What is the use of D3?
C4 and D3 enable the LED to stay lit (i.e. > 20ms) when the coil pulse ends. Even with 470uF there will be brightness changes at the coil pulse rate. Reducing C4 will make those changes more noticeable as the LED will turn off between pulses.
1/4W resistors are okay to use I suppose?
Yes.
why not to use smaller battery? Like 2xAAA (3V)
The circuit would be happy at 3V with one or two resistor value changes perhaps (I'll investigate). Any problem is likely to be in energising the coil enough to operate the old reed switch, as you're already finding. Do you have space to wind a few hundred turns of, say, ~32-40 gauge enamelled copper wire around the reed (because ideally the reed is inside the coil) ?
 
Can the LED work w/o D3 & C4? It will be very short pulse then but I think will be visible, no?

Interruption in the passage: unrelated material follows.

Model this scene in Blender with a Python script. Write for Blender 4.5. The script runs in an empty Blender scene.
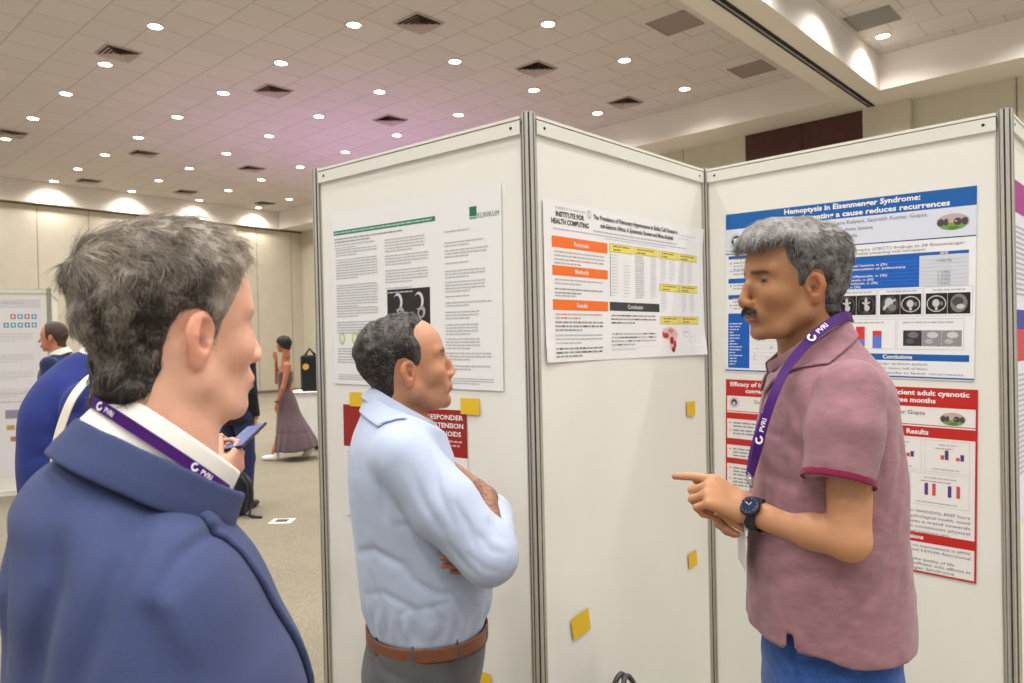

The Q- on U1a is not connected in the circuit? I see a small line?

The old reed is fully encapseled in a plastic waterproof housing, I don't see a solution in winding the old reed. Besides it's then no longer possible to easy remove the circuit again.
Maybe there is a solution with a coil that centers it magnetic field all at the top or 1 point, if that exists? The old reed with its magnet may has upto 15mm space for a good working. Of course the electro magnet is not turning with the wheel, so it can be mounted w/o any space.
However I have no expertise in these electro magnets, so I not able to find something useable. Can you advise?
About the component list: I had a look in my old stock, I found BC547B (instead of the 2N3904) and 1N4007 (instead of 1N4148) is that OK?
But before start building the circuit, I need to be sure that I can trigger the old reed with a coil tough.